6. It’s strong. Alex Castellanos, a veteran Republican political strategist, says the president’s praise of the attack on Jacobs shows “Trump is all about strength. In an uncertain world where everything is falling apart, where people don’t know what to believe in, where everything is uncertain, you want someone to hold it together.” That’s what Americans want, Castellanos argued during a panel discussion on ABC’s This Week. “They want a president who projects strength.”

Sensing encouragement and no opposition from his party, Trump has pushed forward.
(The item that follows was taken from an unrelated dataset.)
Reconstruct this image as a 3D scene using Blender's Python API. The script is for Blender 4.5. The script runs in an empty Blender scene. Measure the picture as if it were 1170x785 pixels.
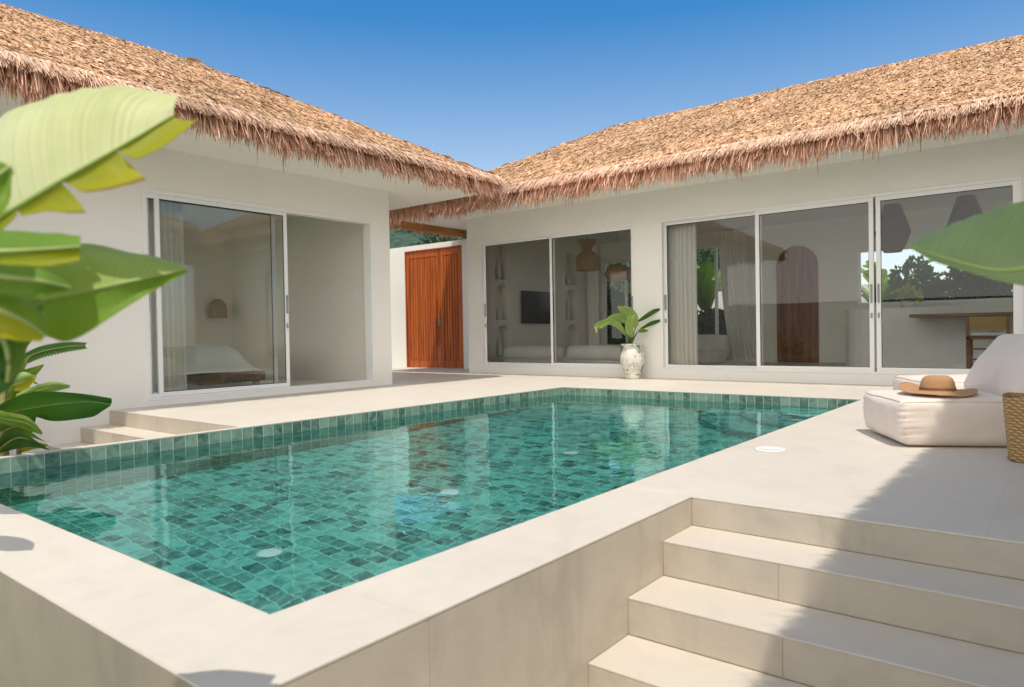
import bpy, math, random
import numpy as np
from mathutils import Vector, Matrix, noise
rnd = random.Random(7)
RS = np.random.RandomState(11)
R = math.radians
S = bpy.context.scene
col = S.collection

# ------------------------------------------------------------------ camera model
CAM = Vector((0, 0, .82)); FPX = 808.889
yaw, pitch, roll = R(38.4416), R(-.9251), R(-.9886)
cF = Vector((-math.sin(yaw)*math.cos(pitch), math.cos(yaw)*math.cos(pitch), math.sin(pitch)))
r0 = Vector((math.cos(yaw), math.sin(yaw), 0)); u0 = r0.cross(cF)
cR = r0*math.cos(roll) + u0*math.sin(roll)
cU = -r0*math.sin(roll) + u0*math.cos(roll)
def ray(u, v): return cF + cR*((u-585)/FPX) - cU*((v-392.5)/FPX)
def at(u, v, d): return CAM + ray(u, v)*d            # survey helper: a sight line and a depth give a world point
def onp(u, v, ax, c):
    d = ray(u, v); return CAM + d*((c-CAM[ax])/d[ax])

# ------------------------------------------------------------------ object helpers
def link(o, parent=None):
    col.objects.link(o)
    if parent is not None: o.parent = parent
    return o
def empty(name, loc=(0, 0, 0)):
    o = bpy.data.objects.new(name, None); o.location = loc; o.empty_display_size = .1
    return link(o)
def tag(o, label=None, cat=None, group=None, kind=None):
    if label: o['label'] = label
    if cat: o['category'] = cat
    if group: o['group'] = group
    if kind: o['kind'] = kind
    return o
def thing(name, label, cat, loc=(0, 0, 0), group=None):
    return tag(empty(name, loc), label, cat, group)

class MB:
    def __init__(s): s.v = []; s.f = []; s.uv = []; s.m = []; s.mi = 0; s.c = None
    def quad(s, *p, uv=None):
        n = len(s.v); s.v += [tuple(q) for q in p]; s.f.append(tuple(range(n, n+len(p)))); s.m.append(s.mi)
        s.uv.append(uv or [(0, 0)]*len(p))
    def box(s, a, b):
        x0, y0, z0 = a; x1, y1, z1 = b
        n = len(s.v)
        s.v += [(x0,y0,z0),(x1,y0,z0),(x1,y1,z0),(x0,y1,z0),(x0,y0,z1),(x1,y0,z1),(x1,y1,z1),(x0,y1,z1)]
        for f in ((3,2,1,0),(4,5,6,7),(0,1,5,4),(1,2,6,5),(2,3,7,6),(3,0,4,7)):
            s.f.append(tuple(n+i for i in f)); s.m.append(s.mi); s.uv.append([(0, 0)]*4)
    def grid(s, P, closed=False, uv=None):
        n = len(s.v); a = len(P); b = len(P[0])
        for r in P: s.v += [tuple(q) for q in r]
        for i in range(a-1):
            for j in range(b if closed else b-1):
                k = (j+1) % b
                s.f.append((n+i*b+j, n+i*b+k, n+(i+1)*b+k, n+(i+1)*b+j)); s.m.append(s.mi)
                if uv: s.uv.append([uv[i][j], uv[i][k], uv[i+1][k], uv[i+1][j]])
                else: s.uv.append([(0, 0)]*4)
    def lathe(s, prof, c=(0, 0, 0), n=24, cap=True, sx=1, sy=1):
        P = [[(c[0]+r*sx*math.cos(2*math.pi*k/n), c[1]+r*sy*math.sin(2*math.pi*k/n), c[2]+z) for k in range(n)] for r, z in prof]
        b = len(s.v); s.grid(P, closed=True)
        if cap:
            s.f.append(tuple(b+k for k in reversed(range(n)))); s.m.append(s.mi); s.uv.append([(0, 0)]*n)
            e = b+(len(prof)-1)*n
            s.f.append(tuple(e+k for k in range(n))); s.m.append(s.mi); s.uv.append([(0, 0)]*n)
    def tube(s, pts, rad, n=8):
        pts = [Vector(p) for p in pts]; rows = []
        for i, p in enumerate(pts):
            t = (pts[min(i+1, len(pts)-1)]-pts[max(i-1, 0)]).normalized()
            a = t.cross(Vector((.13, .21, 1))).normalized() if abs(t.z) < .95 else t.cross(Vector((1, 0, 0))).normalized()
            b = t.cross(a); r = rad[i] if isinstance(rad, (list, tuple)) else rad
            rows.append([p + (a*math.cos(2*math.pi*k/n)+b*math.sin(2*math.pi*k/n))*r for k in range(n)])
        s.grid(rows, closed=True)
    def build(s, name, mats, parent=None, smooth=False, bevel=0, sub=0):
        me = bpy.data.meshes.new(name); me.from_pydata(s.v, [], s.f)
        if not isinstance(mats, (list, tuple)): mats = [mats]
        for m in mats: me.materials.append(m)
        me.polygons.foreach_set('material_index', s.m)
        uvl = me.uv_layers.new(name='UVMap')
        flat = [c for f in s.uv for q in f for c in q]
        uvl.data.foreach_set('uv', flat)
        if smooth: me.polygons.foreach_set('use_smooth', [True]*len(me.polygons))
        me.update()
        o = bpy.data.objects.new(name, me); link(o, parent)
        if parent is not None and parent.location.length > 0:
            o.matrix_parent_inverse = Matrix.Translation(-parent.location)
        if bevel:
            md = o.modifiers.new('Bevel', 'BEVEL'); md.width = bevel; md.segments = 2; md.limit_method = 'ANGLE'
        if sub:
            md = o.modifiers.new('Sub', 'SUBSURF'); md.levels = sub; md.render_levels = sub
        return o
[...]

A day after the Montana rally, a journalist asked him, “Do you regret bringing up … the assault on a reporter by a congressman?” Trump replied, “No. Not at all.” He repeated the phrase he had used to praise Gianforte at the rally: “He’s a tough cookie. And I’ll stay with that.”

A president can call himself a nationalist without hurting people. But if he also seeks to divide people by race, ethnicity, and religion, his nationalism becomes insidious. If he endorses violence, he puts people’s lives in danger. And if his party falls in line behind him, the ingredients for a catastrophe are in place. A day after Trump celebrated Gianforte’s assault on Jacobs, a Republican official in Montana called in to a radio show to say she would have gone further. “If that kid had done to me what he did to Greg, I would have shot him,” she said.

Don’t pretend it can’t happen here. It’s happening.